Carlos Estévez. Citadel, 2017.  Courtesy Lowe Art Museum.

Presented in collaboration with the Miami Museum of Contemporary Art of the African Diaspora (Miami MoCAAD) and guest curator Dr. Alejandro de la Fuente, DIAGO: The Pasts of this Afro-Cuban Present is a retrospective of Cuban painter and media artist Juan Roberto Diago. Leading member of the new Afro-Cuban cultural movement, Diago’s body of work is at the same time a testimony and a perpetual quest into the ethnic history and the racial tensions of contemporary Cuba.

 

Juan Roberto Diago. Sin título, 2011. Private Collection. Courtesy Lowe Art Museum.

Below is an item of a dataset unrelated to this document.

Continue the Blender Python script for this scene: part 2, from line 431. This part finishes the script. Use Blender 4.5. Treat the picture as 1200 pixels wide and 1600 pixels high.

On Saturday October 12, from 3pm to 7pm, The Fountainhead Studios opens to the public. This event that takes place only twice a year, is a unique opportunity to experience first-hand the process of art making and to take an intimate look into artists’ work and their art practices. The fountainhead Studios current residents are Hermes Berrio, Stephanie Hadad, Sri Prabha, Doris Kloster, Eduardo da Rosa, Bibiana Martinez, Michelle Weinberg, Olan Quattro, Sara Caruso, Emanuel Ribas, Rachel Lee, Mateo Nava, Pangea Kali Virga, Vickie Pierre, Stephen Arboite, Santiago Rubino, Erni Vales, Sara Stites, Elaine Defibaugh, Paolo Ambu, Nereida Garcia-Ferraz, Julie Davidow, Karen Starosta-Gilinski, PJ Mills, Lori Nozick, Juana Valdes, Don Lambert, David Rohn, and Claudia Calle.

 

Nereida García Ferraz. Canto del cisne, 2018. Fountainhead Open Studios on October 12, 2020. Courtesy of the artist.

Three important transformations to the always-changing South Florida arts map are on the way. The Bakehouse Art Complex (BAC) has announced a $150,000 investment from The John S. and James L. Knight Foundation to create a small cohort of emerging, independent curators and artist/curators, who are committed to and conversant in socially engaged creative practices. The project aims to challenge the work and expand the practice of Bakehouse resident artists by creating opportunities that promote greater connectivity between the organization and the neighborhood in which it is embedded. The project wants to expand the scope of the BAC impact in the city by building up to 250 affordable housing units for artists in the area as part of the revitalization and housing project supported by the Miami-Dade County Department of Cultural Affairs and the City of Miami Planning Department, which is striving to construct 12,000 affordable living spaces by 2024.

On the other hand, the Rubell Familly Collection, home of 7,200 contemporary artworks by 1,000 artists, has closed its original space at Wynwood Arts District and prepares for its new venue in Allapattah. The new 100,000 square feet campus, designed by The Selldorf Architects and located at 1100 NW 23rd St. will be ready for Art Basel Miami Beach 2019. Renamed as Rubell Museum, the new museum features 53,000-square-feet of galleries, with 65% dedicated to long-term installations and 35% to special exhibitions, all drawn from the collection.

Also located on 23rd St, art collector Jorge M. Pérez announced the opening of El Espacio 23, dedicated to advancing South Florida’s arts and culture ecosystem that will open in time for Art Week 2019. El Espacio 23 will serve artists, curators, and the general public, with regular exhibitions, residencies and a variety of special projects. Named after its location on Northwest 23rd Street, El Espacio 23 includes three apartments reserved for residency programs, as well as shared workspace, and a variety of exhibition and storage areas. El Espacio 23’s inaugural exhibition, Time for Change: Art and Social Unrest in the Jorge M. Pérez Collection uses art to explore the conflicts and contradictions of contemporary society, as well as analyze historical events and reframe them within the present. An interest in the marginalized, the marginal and the margins (of society, of history) is what brings together the works in the exhibition. Envisioned by Colombian curator José Roca, in collaboration with Pérez Collection stewards Patricia M. Hanna and Anelys Alvarez, the show will feature close to 100 works by over 80 artists from around the world. Many of the works in the exhibition, due to their size of complexity, have never been exhibited and will be shown together for the first time.